**Short task**: Make an exact transcription of the material, leaving out all images.

** Start Supplied data **

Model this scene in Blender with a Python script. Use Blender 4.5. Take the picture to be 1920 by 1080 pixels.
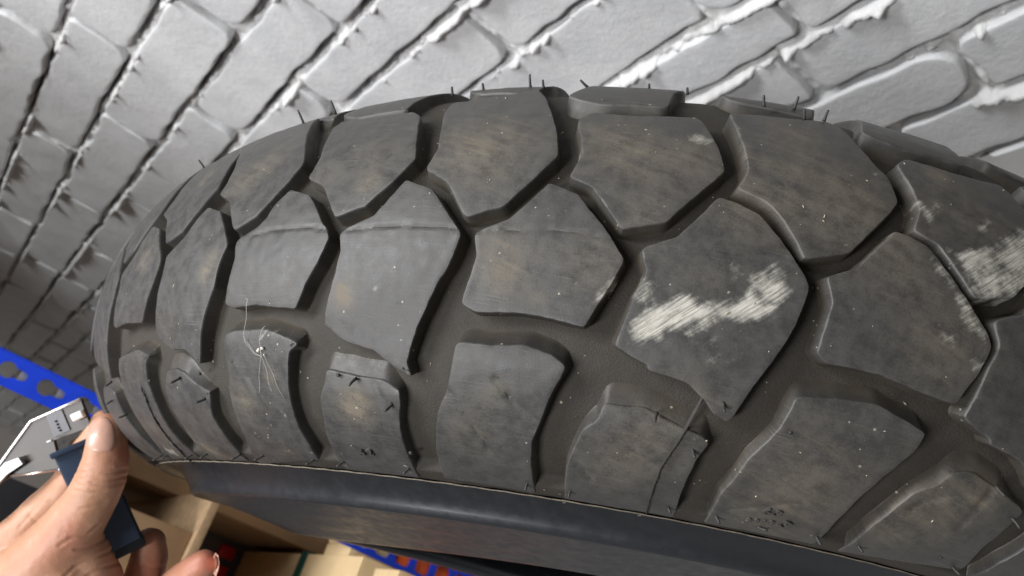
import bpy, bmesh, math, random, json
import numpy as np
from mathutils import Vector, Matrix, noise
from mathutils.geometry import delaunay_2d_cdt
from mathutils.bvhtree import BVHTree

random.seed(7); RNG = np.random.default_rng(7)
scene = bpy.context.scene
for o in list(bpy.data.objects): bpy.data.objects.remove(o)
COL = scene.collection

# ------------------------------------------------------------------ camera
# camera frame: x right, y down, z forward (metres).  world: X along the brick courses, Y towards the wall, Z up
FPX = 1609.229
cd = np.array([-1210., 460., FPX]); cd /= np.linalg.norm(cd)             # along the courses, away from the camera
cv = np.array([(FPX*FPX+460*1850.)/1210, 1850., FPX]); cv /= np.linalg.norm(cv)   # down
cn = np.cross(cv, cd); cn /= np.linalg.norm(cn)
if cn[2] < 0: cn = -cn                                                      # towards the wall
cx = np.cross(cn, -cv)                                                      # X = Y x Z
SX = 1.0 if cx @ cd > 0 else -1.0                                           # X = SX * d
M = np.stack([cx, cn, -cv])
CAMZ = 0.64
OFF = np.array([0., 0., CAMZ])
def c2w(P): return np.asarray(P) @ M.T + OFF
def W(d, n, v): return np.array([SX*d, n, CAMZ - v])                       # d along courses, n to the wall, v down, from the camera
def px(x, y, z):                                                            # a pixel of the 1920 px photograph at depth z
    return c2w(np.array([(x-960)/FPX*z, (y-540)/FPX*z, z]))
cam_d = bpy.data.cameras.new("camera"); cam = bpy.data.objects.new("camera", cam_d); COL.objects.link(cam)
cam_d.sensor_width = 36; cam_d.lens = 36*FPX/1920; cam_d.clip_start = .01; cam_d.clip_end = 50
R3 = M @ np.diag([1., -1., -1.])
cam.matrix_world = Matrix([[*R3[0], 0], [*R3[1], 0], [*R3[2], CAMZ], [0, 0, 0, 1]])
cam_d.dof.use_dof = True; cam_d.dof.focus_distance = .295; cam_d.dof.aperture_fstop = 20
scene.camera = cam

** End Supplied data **

**Written reply**:
Model this scene in Blender with a Python script. Use Blender 4.5. Take the picture to be 1920 by 1080 pixels.
import bpy, bmesh, math, random, json
import numpy as np
from mathutils import Vector, Matrix, noise
from mathutils.geometry import delaunay_2d_cdt
from mathutils.bvhtree import BVHTree

random.seed(7); RNG = np.random.default_rng(7)
scene = bpy.context.scene
for o in list(bpy.data.objects): bpy.data.objects.remove(o)
COL = scene.collection

# ------------------------------------------------------------------ camera
# camera frame: x right, y down, z forward (metres).  world: X along the brick courses, Y towards the wall, Z up
FPX = 1609.229
cd = np.array([-1210., 460., FPX]); cd /= np.linalg.norm(cd)             # along the courses, away from the camera
cv = np.array([(FPX*FPX+460*1850.)/1210, 1850., FPX]); cv /= np.linalg.norm(cv)   # down
cn = np.cross(cv, cd); cn /= np.linalg.norm(cn)
if cn[2] < 0: cn = -cn                                                      # towards the wall
cx = np.cross(cn, -cv)                                                      # X = Y x Z
SX = 1.0 if cx @ cd > 0 else -1.0                                           # X = SX * d
M = np.stack([cx, cn, -cv])
CAMZ = 0.64
OFF = np.array([0., 0., CAMZ])
def c2w(P): return np.asarray(P) @ M.T + OFF
def W(d, n, v): return np.array([SX*d, n, CAMZ - v])                       # d along courses, n to the wall, v down, from the camera
def px(x, y, z):                                                            # a pixel of the 1920 px photograph at depth z
    return c2w(np.array([(x-960)/FPX*z, (y-540)/FPX*z, z]))
cam_d = bpy.data.cameras.new("camera"); cam = bpy.data.objects.new("camera", cam_d); COL.objects.link(cam)
cam_d.sensor_width = 36; cam_d.lens = 36*FPX/1920; cam_d.clip_start = .01; cam_d.clip_end = 50
R3 = M @ np.diag([1., -1., -1.])
cam.matrix_world = Matrix([[*R3[0], 0], [*R3[1], 0], [*R3[2], CAMZ], [0, 0, 0, 1]])
cam_d.dof.use_dof = True; cam_d.dof.focus_distance = .295; cam_d.dof.aperture_fstop = 20
scene.camera = cam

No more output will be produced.